You should consider modeling the situation using the multinomial distribution. I am going to change variables as I would prefer to reserve $n$ for sample size and denote the number of choices by $K$ (i.e., $K$ represents the number of colors, answers etc).

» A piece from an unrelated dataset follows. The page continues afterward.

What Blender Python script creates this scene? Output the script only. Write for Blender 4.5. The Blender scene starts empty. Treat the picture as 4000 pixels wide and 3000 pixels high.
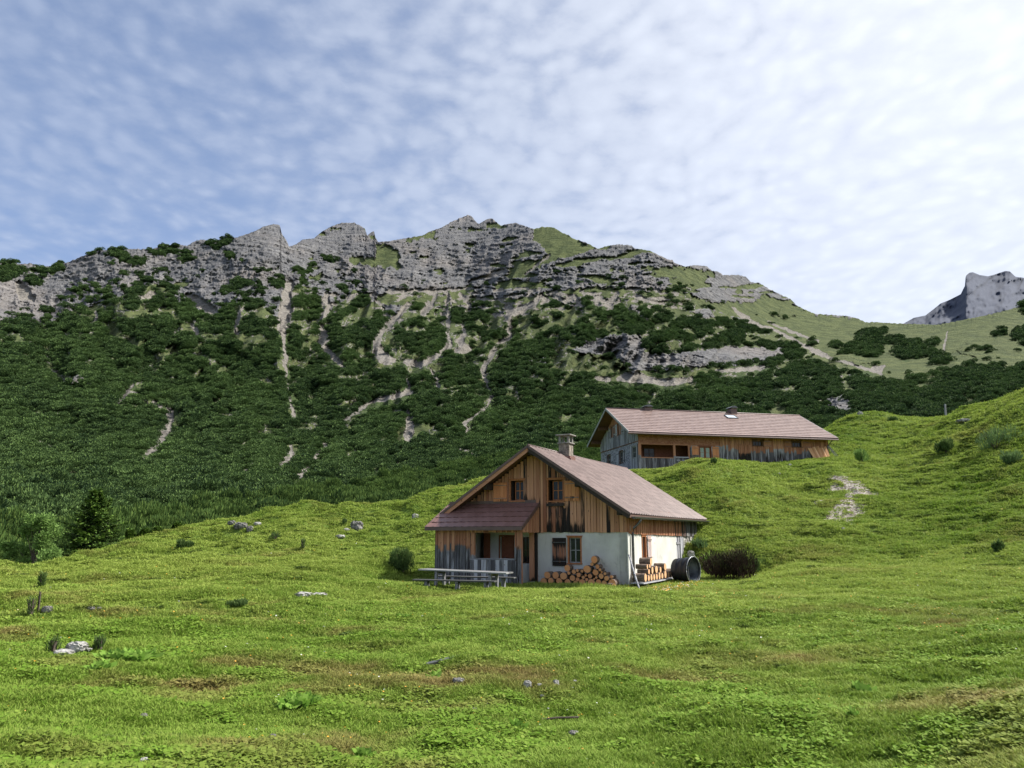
import bpy, math, random
import numpy as np
from mathutils import Vector, Matrix
random.seed(7); rng = np.random.default_rng(11)
R = math.radians
SC = bpy.context.scene
COL = SC.collection
# ------------------------------------------------------------------ camera
TH = math.atan(595/3000.); FPX = 3000.; CZ = 2.0
cd = bpy.data.cameras.new("camera"); cam = bpy.data.objects.new("camera", cd); COL.objects.link(cam)
cam.location = (0, 0, CZ); cam.rotation_euler = (R(90)+TH, 0, 0)
cd.sensor_width = 36; cd.lens = 27; cd.clip_start = 0.1; cd.clip_end = 9000
SC.camera = cam
# ------------------------------------------------------------------ light and sky
SUN_AZ, SUN_EL = 78.0, 47.0          # azimuth clockwise from the view direction (+Y)
SC.view_settings.view_transform = 'Standard'; SC.view_settings.look = 'None'
SC.view_settings.exposure = 1.0; SC.view_settings.gamma = 1; SC.view_settings.use_curve_mapping = False
sd = bpy.data.lights.new("sun", 'SUN'); sd.energy = 4.6; sd.angle = R(4); sd.color = (1.0, .955, .88)
sun = bpy.data.objects.new("sun", sd); COL.objects.link(sun)
sv = Vector((math.sin(R(SUN_AZ))*math.cos(R(SUN_EL)), math.cos(R(SUN_AZ))*math.cos(R(SUN_EL)), math.sin(R(SUN_EL))))
sun.rotation_euler = sv.to_track_quat('Z', 'Y').to_euler(); sun.location = (60, 10, 60)

class NT:
    """tiny helper round a node tree"""
    def __init__(s, nt): s.nt = nt; nt.nodes.clear()
    def n(s, t, **k):
        nd = s.nt.nodes.new(t)
        for a, b in k.items(): setattr(nd, a, b)
        return nd
    def l(s, a, b): s.nt.links.new(a, b)
    def put(s, sock, v):
        if isinstance(v, bpy.types.NodeSocket): s.l(v, sock)
        else: sock.default_value = v
    def math(s, op, a, b=0.0, c=0.0, clamp=False):
        nd = s.n('ShaderNodeMath', operation=op); nd.use_clamp = clamp
        s.put(nd.inputs[0], a); s.put(nd.inputs[1], b); s.put(nd.inputs[2], c); return nd.outputs[0]
    def mix(s, f, a, b, mode='MIX'):
        nd = s.n('ShaderNodeMix', data_type='RGBA', blend_type=mode); nd.clamp_factor = True
        s.put(nd.inputs[0], f)
        for i, v in ((6, a), (7, b)): s.put(nd.inputs[i], v if isinstance(v, bpy.types.NodeSocket) else (*v, 1))
        return nd.outputs[2]
    def ss(s, v, a, b):
        nd = s.n('ShaderNodeMapRange', interpolation_type='SMOOTHSTEP'); s.put(nd.inputs[0], v)
        nd.inputs[1].default_value = a; nd.inputs[2].default_value = b; return nd.outputs[0]
    def noise(s, vec, scale, detail=4, rough=.55, dist=0.0):
        nd = s.n('ShaderNodeTexNoise'); s.put(nd.inputs['Vector'], vec); nd.inputs['Scale'].default_value = scale
        nd.inputs['Detail'].default_value = detail; nd.inputs['Roughness'].default_value = rough
        nd.inputs['Distortion'].default_value = dist; return nd.outputs['Fac']
    def mapv(s, vec, scale=(1, 1, 1), loc=(0, 0, 0), rot=(0, 0, 0)):
        nd = s.n('ShaderNodeMapping'); s.put(nd.inputs[0], vec); nd.inputs['Scale'].default_value = scale
        nd.inputs['Location'].default_value = loc; nd.inputs['Rotation'].default_value = rot; return nd.outputs[0]
    def attr(s, name, typ='GEOMETRY'):
        nd = s.n('ShaderNodeAttribute', attribute_name=name); nd.attribute_type = typ; return nd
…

Let $p_k$ be the true proportion of people in the population who would choose the $k^\text{th}$ choice when presented with $K$ choices. You can re-interpret $p_k$ as the probability that a random person would choose the $k^\text{th}$ choice when presented with $K$ choices. Thus, by definition, we have:
$$\sum_{k=1}^K p_k = 1$$
Let $x_k$ stand for the number of people who choose the $k^\text{th}$ object when we sample the choices of $n$ people. Then the density function of ${x_k}$ is given by the multinomial pdf:
$$f(x_1,...x_K|-) = \begin{cases} \frac{n!}{x_1! ... x_K!} p_1^{x_1} ... p_K^{x_K} \quad \text{if} \quad \sum_kx_k=n \\ 0 \quad \text{otherwise}\end{cases}$$
You can then use maximum likelihood theory to estimate $\{p_1,p_2,...p_K\}$ and compute confidence intervals for these estimates.
Computing the confidence intervals would also enable you to compute margin of errors associated with your estimates for a given sample size. These margin of errors will help you calculate the necessary sample sizes to attain a margin of error of 5% with 95% confidence.
MLE, Margin of error and Sample Size Computations
It is not difficult to show that the MLE estimate for $p_k$ is given by:
$$\hat{p}_k = \frac{x_k}{n}$$
The above estimator is unbiased as:
$$E(\hat{p}_k) = \frac{E(x_k)}{n} = \frac{n p_k}{n}=p_k$$
The variance of the estimator is:
$$V(\hat{p}_k) = \frac{V(x_k)}{n^2} = \frac{n p_k (1-p_k)}{n^2}=\frac{p_k (1-p_k)}{n}$$
Assuming that $n$ is sufficiently high, we can use the central limit theorem to approximate the distribution of $\hat{p}_k$ as a normal with the mean at $p_k$ and with variance $\frac{p_k (1-p_k)}{n}$.
Thus, the margin of error is given for a 95% confidence interval is given by:
$$1.96 \sqrt{\frac{p_k (1-p_k)}{n}}$$
We do not know $p_k$ apriori. However, a conservative estimate for $p_k$ would be that it equals $K^{-1}$ (i.e., we assume that all choices are equally likely). The above argument is a bit ad-hoc but perhaps serves the OP's purpose.
Therefore, we have the requirement that:
$$1.96 \sqrt{\frac{K^{-1} (1-K^{-1})}{n}} = 0.05$$
If we let $K=3$ we get the required sample size as $n=341.475$.
PS: The past question on Asymptotic distribution of multinomial seems relevant in the above context and may suggest ways to lend rigor to the above ideas.